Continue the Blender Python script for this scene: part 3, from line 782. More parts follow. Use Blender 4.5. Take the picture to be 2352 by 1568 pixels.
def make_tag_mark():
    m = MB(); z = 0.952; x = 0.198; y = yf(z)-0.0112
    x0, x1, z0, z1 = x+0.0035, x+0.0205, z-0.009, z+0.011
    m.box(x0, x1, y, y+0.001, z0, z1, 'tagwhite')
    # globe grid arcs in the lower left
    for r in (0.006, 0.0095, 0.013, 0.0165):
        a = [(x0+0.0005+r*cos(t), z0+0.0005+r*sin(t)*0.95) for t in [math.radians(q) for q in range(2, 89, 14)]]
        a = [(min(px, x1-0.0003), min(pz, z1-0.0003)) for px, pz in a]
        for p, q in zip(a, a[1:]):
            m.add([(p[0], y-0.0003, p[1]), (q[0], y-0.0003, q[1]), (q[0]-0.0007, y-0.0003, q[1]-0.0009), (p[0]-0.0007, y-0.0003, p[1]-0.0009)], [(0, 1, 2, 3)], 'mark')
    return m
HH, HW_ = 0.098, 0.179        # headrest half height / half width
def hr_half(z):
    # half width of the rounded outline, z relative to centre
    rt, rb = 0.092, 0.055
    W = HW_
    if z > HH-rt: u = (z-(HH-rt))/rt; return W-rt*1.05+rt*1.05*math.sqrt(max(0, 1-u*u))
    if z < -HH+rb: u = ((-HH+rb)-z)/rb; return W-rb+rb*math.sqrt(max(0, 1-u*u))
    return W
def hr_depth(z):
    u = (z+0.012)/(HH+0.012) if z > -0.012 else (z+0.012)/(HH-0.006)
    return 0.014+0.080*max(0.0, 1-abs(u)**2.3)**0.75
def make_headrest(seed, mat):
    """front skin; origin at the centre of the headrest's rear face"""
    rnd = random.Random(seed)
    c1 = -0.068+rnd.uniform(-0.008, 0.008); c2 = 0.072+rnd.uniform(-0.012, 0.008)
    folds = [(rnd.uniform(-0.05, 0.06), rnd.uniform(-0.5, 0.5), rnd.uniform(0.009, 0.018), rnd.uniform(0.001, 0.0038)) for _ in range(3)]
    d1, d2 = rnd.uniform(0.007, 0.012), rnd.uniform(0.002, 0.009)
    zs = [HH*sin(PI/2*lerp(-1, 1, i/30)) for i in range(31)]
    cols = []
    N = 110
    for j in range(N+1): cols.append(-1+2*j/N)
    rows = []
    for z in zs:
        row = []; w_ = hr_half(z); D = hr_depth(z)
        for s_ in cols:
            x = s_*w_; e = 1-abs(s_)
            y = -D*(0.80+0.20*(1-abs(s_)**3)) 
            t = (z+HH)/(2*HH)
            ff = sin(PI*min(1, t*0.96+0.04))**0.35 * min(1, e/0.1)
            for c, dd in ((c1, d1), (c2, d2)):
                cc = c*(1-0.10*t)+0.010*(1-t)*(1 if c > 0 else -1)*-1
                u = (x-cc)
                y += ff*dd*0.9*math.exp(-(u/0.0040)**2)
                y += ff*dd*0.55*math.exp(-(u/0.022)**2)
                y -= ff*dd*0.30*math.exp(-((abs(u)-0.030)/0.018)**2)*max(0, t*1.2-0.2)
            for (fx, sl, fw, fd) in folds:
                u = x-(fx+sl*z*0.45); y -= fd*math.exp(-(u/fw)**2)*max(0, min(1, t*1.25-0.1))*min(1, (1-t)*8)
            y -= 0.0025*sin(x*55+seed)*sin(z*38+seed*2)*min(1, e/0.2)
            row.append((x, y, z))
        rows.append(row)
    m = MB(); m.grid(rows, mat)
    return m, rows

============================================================

DIRECTIONS: Repeat the data in its entirety, character for character.

RESULT FOR THIS EXERCISE:
Continue the Blender Python script for this scene: part 3, from line 782. More parts follow. Use Blender 4.5. Take the picture to be 2352 by 1568 pixels.
def make_tag_mark():
    m = MB(); z = 0.952; x = 0.198; y = yf(z)-0.0112
    x0, x1, z0, z1 = x+0.0035, x+0.0205, z-0.009, z+0.011
    m.box(x0, x1, y, y+0.001, z0, z1, 'tagwhite')
    # globe grid arcs in the lower left
    for r in (0.006, 0.0095, 0.013, 0.0165):
        a = [(x0+0.0005+r*cos(t), z0+0.0005+r*sin(t)*0.95) for t in [math.radians(q) for q in range(2, 89, 14)]]
        a = [(min(px, x1-0.0003), min(pz, z1-0.0003)) for px, pz in a]
        for p, q in zip(a, a[1:]):
            m.add([(p[0], y-0.0003, p[1]), (q[0], y-0.0003, q[1]), (q[0]-0.0007, y-0.0003, q[1]-0.0009), (p[0]-0.0007, y-0.0003, p[1]-0.0009)], [(0, 1, 2, 3)], 'mark')
    return m
HH, HW_ = 0.098, 0.179        # headrest half height / half width
def hr_half(z):
    # half width of the rounded outline, z relative to centre
    rt, rb = 0.092, 0.055
    W = HW_
    if z > HH-rt: u = (z-(HH-rt))/rt; return W-rt*1.05+rt*1.05*math.sqrt(max(0, 1-u*u))
    if z < -HH+rb: u = ((-HH+rb)-z)/rb; return W-rb+rb*math.sqrt(max(0, 1-u*u))
    return W
def hr_depth(z):
    u = (z+0.012)/(HH+0.012) if z > -0.012 else (z+0.012)/(HH-0.006)
    return 0.014+0.080*max(0.0, 1-abs(u)**2.3)**0.75
def make_headrest(seed, mat):
    """front skin; origin at the centre of the headrest's rear face"""
    rnd = random.Random(seed)
    c1 = -0.068+rnd.uniform(-0.008, 0.008); c2 = 0.072+rnd.uniform(-0.012, 0.008)
    folds = [(rnd.uniform(-0.05, 0.06), rnd.uniform(-0.5, 0.5), rnd.uniform(0.009, 0.018), rnd.uniform(0.001, 0.0038)) for _ in range(3)]
    d1, d2 = rnd.uniform(0.007, 0.012), rnd.uniform(0.002, 0.009)
    zs = [HH*sin(PI/2*lerp(-1, 1, i/30)) for i in range(31)]
    cols = []
    N = 110
    for j in range(N+1): cols.append(-1+2*j/N)
    rows = []
    for z in zs:
        row = []; w_ = hr_half(z); D = hr_depth(z)
        for s_ in cols:
            x = s_*w_; e = 1-abs(s_)
            y = -D*(0.80+0.20*(1-abs(s_)**3)) 
            t = (z+HH)/(2*HH)
            ff = sin(PI*min(1, t*0.96+0.04))**0.35 * min(1, e/0.1)
            for c, dd in ((c1, d1), (c2, d2)):
                cc = c*(1-0.10*t)+0.010*(1-t)*(1 if c > 0 else -1)*-1
                u = (x-cc)
                y += ff*dd*0.9*math.exp(-(u/0.0040)**2)
                y += ff*dd*0.55*math.exp(-(u/0.022)**2)
                y -= ff*dd*0.30*math.exp(-((abs(u)-0.030)/0.018)**2)*max(0, t*1.2-0.2)
            for (fx, sl, fw, fd) in folds:
                u = x-(fx+sl*z*0.45); y -= fd*math.exp(-(u/fw)**2)*max(0, min(1, t*1.25-0.1))*min(1, (1-t)*8)
            y -= 0.0025*sin(x*55+seed)*sin(z*38+seed*2)*min(1, e/0.2)
            row.append((x, y, z))
        rows.append(row)
    m = MB(); m.grid(rows, mat)
    return m, rows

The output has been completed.